> What the task asks:
Search the records for "parts". Copy every line where it appears.

::::::::::

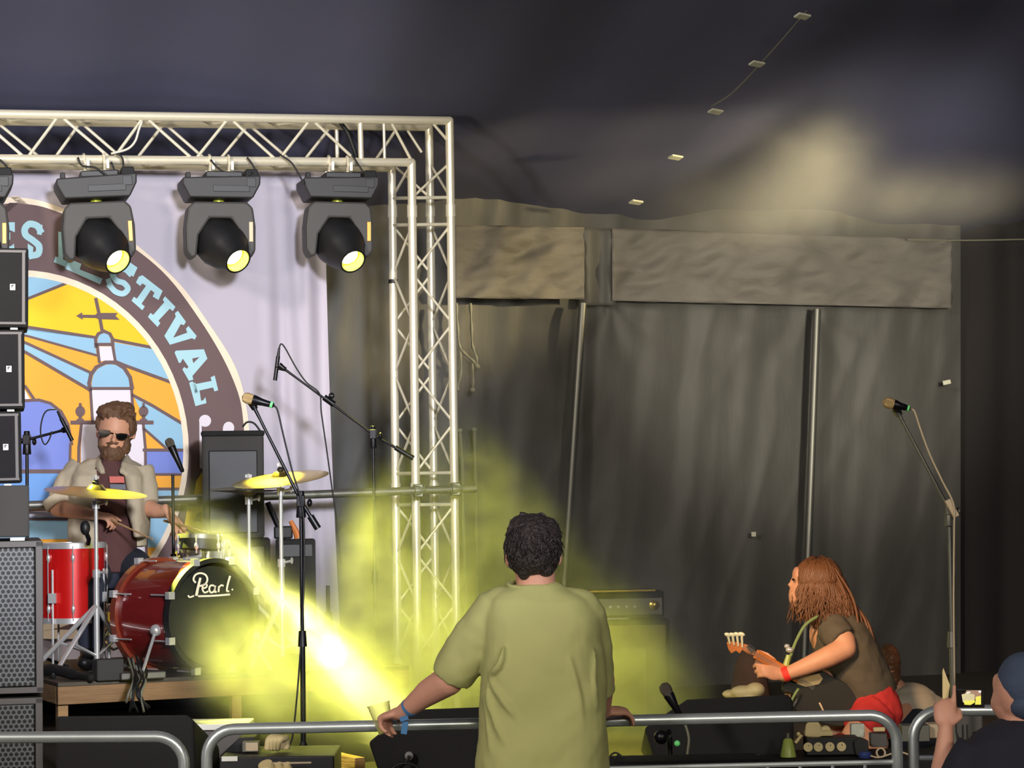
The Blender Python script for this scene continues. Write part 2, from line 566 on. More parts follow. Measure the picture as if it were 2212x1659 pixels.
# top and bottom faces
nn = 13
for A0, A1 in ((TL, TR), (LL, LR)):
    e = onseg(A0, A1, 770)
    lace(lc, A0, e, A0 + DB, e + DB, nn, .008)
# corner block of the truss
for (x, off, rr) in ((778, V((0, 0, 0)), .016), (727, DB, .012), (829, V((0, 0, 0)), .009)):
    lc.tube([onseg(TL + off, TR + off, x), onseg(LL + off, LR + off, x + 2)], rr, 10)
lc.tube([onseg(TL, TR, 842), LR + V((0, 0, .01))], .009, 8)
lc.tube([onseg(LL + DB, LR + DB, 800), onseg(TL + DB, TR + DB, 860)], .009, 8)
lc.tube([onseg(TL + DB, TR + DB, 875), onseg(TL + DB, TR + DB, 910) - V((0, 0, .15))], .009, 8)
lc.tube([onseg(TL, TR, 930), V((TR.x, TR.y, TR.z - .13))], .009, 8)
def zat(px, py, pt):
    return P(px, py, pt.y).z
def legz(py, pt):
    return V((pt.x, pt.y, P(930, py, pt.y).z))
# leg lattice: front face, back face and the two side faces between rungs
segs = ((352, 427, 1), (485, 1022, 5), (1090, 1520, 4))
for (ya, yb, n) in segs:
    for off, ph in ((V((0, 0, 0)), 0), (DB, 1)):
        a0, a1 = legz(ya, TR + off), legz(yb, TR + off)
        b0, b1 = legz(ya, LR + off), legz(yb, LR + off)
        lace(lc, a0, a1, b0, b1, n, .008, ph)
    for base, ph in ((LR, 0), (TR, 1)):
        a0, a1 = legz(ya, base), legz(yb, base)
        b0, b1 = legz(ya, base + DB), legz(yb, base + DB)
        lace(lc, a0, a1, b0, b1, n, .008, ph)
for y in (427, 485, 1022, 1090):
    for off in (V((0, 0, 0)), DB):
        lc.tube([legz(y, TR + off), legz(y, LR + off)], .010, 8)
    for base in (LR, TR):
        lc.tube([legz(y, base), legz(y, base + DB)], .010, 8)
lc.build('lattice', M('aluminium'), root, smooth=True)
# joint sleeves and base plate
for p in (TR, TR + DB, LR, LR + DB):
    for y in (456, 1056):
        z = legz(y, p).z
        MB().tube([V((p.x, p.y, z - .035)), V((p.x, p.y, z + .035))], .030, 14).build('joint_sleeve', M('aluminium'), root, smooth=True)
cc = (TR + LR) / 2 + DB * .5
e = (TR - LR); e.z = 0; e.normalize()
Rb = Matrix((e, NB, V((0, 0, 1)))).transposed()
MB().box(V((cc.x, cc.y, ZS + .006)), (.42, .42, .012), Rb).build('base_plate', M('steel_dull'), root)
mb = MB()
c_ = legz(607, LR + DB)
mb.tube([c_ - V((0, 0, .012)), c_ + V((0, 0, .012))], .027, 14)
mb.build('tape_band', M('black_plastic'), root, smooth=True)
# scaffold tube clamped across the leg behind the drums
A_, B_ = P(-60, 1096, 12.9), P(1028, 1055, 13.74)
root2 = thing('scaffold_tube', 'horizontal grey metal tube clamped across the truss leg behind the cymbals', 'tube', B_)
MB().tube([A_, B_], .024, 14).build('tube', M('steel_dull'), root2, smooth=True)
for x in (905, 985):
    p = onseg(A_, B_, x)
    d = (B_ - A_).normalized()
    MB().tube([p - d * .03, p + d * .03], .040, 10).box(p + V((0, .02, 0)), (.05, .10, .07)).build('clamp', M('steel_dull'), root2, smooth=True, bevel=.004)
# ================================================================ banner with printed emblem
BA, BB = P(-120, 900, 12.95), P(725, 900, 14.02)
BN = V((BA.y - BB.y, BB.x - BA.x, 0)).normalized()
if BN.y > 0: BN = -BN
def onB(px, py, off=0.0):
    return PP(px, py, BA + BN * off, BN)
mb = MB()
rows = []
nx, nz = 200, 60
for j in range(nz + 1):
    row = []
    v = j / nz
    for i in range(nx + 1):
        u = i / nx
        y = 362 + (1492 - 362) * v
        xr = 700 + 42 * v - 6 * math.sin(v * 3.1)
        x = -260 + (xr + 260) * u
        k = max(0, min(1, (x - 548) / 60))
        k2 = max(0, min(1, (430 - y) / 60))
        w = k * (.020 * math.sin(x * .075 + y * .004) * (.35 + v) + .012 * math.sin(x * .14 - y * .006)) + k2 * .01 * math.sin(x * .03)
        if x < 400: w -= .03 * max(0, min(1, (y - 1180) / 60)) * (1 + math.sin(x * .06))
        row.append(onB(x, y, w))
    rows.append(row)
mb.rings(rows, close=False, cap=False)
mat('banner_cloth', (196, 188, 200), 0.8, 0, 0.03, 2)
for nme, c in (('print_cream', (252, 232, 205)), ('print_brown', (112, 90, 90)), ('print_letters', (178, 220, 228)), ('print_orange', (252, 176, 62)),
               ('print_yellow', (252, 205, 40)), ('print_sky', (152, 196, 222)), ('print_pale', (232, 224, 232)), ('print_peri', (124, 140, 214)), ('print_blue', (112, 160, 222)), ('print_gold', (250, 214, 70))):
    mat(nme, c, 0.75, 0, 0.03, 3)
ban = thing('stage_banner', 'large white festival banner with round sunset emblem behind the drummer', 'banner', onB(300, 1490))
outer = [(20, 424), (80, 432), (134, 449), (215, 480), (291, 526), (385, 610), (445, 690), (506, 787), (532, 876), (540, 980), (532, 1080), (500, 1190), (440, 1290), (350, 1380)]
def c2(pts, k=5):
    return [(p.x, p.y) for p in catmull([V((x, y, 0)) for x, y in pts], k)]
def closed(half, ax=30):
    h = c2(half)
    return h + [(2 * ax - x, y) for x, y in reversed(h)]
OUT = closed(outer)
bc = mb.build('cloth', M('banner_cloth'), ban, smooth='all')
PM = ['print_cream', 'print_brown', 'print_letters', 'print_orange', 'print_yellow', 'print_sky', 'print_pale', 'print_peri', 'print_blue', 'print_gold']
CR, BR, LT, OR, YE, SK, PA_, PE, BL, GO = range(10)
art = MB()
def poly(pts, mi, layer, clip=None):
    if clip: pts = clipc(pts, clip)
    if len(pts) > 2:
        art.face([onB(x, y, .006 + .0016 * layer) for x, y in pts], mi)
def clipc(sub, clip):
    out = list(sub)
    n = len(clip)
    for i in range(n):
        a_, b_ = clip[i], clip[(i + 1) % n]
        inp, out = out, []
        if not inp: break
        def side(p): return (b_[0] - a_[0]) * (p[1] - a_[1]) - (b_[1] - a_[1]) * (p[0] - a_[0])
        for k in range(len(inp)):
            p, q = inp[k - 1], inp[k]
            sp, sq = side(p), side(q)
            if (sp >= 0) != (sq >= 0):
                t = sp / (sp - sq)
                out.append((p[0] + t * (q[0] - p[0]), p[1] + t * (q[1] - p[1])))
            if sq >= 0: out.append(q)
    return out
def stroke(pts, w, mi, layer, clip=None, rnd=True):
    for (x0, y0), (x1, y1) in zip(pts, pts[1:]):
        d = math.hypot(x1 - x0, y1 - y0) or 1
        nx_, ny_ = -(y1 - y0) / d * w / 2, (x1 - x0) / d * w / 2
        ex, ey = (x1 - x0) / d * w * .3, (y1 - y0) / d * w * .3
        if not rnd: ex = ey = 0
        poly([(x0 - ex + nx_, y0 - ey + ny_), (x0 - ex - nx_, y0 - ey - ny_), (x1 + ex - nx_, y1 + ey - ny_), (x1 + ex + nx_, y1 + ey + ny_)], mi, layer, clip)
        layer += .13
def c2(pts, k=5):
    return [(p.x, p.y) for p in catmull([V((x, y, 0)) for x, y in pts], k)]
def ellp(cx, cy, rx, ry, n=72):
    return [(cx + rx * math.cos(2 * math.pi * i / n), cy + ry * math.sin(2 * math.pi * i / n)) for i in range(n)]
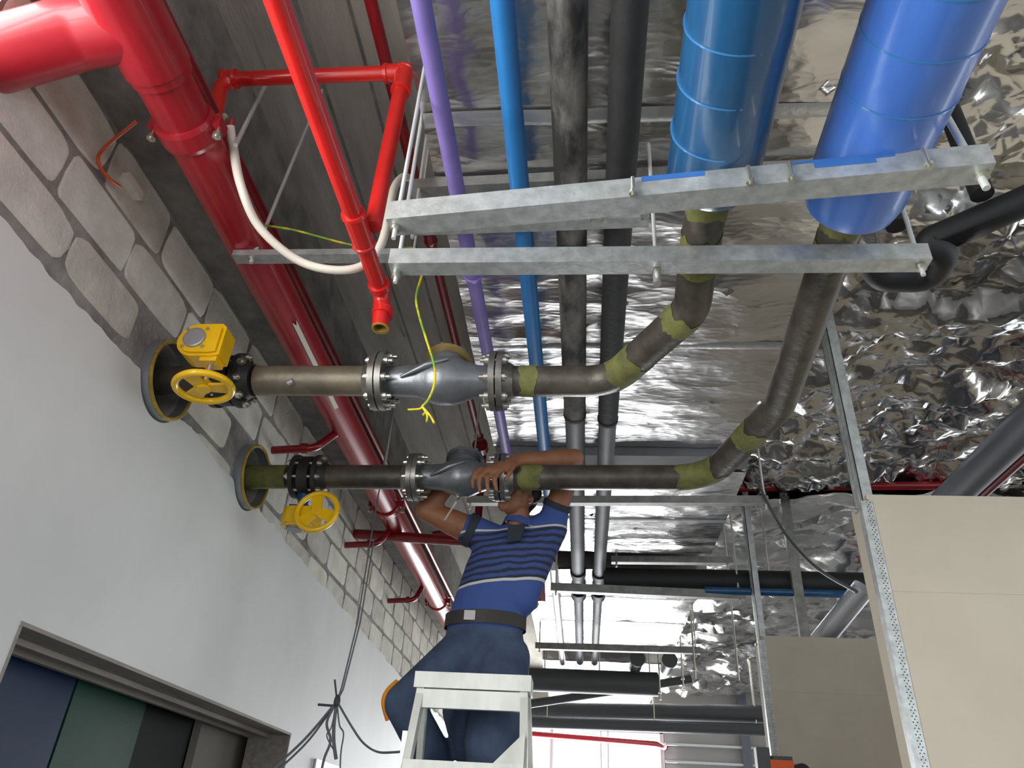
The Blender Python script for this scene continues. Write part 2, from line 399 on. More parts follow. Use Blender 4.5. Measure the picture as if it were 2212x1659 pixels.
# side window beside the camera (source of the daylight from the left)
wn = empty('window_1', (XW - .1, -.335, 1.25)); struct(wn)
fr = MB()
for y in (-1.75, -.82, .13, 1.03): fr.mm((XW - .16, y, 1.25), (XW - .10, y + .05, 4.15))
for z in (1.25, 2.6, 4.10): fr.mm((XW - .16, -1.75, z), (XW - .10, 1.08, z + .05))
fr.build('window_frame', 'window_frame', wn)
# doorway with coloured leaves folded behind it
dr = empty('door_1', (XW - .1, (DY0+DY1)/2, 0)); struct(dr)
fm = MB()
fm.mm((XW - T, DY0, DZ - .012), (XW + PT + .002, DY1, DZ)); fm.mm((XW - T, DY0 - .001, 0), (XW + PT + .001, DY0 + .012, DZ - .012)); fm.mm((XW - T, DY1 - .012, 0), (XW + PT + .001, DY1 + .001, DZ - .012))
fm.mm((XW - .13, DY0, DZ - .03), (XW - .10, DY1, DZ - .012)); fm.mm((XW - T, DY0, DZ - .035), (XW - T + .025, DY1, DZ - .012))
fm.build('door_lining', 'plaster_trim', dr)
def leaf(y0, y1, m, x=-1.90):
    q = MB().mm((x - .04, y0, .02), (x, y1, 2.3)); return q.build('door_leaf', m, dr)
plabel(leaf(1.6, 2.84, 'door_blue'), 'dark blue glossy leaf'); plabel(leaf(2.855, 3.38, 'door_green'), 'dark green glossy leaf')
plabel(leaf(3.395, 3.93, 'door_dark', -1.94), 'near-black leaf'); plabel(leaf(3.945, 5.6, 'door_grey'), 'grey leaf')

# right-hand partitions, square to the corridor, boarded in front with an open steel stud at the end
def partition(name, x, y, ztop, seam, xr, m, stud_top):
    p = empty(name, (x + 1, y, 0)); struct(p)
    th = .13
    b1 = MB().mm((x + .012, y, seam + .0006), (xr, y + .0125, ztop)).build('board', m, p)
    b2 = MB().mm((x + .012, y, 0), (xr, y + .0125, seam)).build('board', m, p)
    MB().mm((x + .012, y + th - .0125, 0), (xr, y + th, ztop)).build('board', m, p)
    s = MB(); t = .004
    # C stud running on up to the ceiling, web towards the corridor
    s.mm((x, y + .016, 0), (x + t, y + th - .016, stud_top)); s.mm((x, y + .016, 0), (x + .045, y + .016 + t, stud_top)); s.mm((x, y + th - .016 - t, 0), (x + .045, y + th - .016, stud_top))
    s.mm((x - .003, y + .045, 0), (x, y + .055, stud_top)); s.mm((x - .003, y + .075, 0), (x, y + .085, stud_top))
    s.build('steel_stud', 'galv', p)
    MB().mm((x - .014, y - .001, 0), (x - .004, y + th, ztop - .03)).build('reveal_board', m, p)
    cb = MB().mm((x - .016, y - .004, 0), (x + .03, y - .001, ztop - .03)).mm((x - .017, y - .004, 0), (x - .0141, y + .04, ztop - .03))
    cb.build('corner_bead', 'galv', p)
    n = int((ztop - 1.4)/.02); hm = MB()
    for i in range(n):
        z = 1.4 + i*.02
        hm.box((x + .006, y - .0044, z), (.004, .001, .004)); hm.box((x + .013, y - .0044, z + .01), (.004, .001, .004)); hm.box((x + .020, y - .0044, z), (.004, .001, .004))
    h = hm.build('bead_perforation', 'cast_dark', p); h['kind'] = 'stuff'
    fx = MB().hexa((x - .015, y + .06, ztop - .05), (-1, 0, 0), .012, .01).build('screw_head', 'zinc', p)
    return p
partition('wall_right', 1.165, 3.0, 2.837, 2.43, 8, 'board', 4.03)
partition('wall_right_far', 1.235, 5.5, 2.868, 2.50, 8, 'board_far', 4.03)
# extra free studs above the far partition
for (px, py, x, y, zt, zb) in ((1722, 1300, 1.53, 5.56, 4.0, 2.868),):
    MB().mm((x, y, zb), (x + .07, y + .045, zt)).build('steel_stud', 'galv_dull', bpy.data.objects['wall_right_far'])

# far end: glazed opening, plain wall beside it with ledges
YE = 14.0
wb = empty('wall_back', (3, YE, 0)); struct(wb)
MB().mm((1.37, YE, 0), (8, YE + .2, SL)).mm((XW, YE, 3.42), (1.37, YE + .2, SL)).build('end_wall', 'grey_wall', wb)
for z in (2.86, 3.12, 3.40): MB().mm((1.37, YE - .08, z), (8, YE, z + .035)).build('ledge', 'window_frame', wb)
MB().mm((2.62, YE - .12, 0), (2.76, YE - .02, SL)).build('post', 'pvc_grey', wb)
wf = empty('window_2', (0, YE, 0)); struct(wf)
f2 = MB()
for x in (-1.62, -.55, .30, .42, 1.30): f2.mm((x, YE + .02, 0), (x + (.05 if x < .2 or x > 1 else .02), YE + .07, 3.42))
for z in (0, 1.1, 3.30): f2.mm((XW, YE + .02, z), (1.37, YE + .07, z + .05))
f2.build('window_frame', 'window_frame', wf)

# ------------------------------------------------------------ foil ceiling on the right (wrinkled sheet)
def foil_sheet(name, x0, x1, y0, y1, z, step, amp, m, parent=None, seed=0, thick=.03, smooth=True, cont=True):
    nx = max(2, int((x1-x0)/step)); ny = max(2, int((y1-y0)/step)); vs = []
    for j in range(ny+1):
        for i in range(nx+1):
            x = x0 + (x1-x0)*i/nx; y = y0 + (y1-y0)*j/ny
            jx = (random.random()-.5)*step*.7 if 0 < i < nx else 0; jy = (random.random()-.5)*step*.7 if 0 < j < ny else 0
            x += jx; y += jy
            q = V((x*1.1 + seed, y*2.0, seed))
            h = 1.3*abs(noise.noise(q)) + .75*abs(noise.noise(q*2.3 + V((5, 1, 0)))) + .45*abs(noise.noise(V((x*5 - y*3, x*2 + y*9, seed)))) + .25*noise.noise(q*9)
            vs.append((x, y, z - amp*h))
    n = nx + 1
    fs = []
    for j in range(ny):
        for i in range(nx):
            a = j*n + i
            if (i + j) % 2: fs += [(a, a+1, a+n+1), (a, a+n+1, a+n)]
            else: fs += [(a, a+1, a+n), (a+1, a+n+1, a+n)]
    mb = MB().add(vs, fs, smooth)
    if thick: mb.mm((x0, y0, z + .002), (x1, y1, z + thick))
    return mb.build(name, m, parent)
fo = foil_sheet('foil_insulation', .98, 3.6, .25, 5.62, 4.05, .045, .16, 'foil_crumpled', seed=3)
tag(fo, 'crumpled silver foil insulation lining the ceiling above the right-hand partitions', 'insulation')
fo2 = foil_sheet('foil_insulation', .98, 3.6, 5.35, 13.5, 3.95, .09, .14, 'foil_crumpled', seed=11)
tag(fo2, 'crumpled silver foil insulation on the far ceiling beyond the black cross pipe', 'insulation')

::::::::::

> Full output:
The Blender Python script for this scene continues. Write part 2, from line 566 on. More parts follow. Measure the picture as if it were 2212x1659 pixels.
The Blender Python script for this scene continues. Write part 2, from line 399 on. More parts follow. Use Blender 4.5. Measure the picture as if it were 2212x1659 pixels.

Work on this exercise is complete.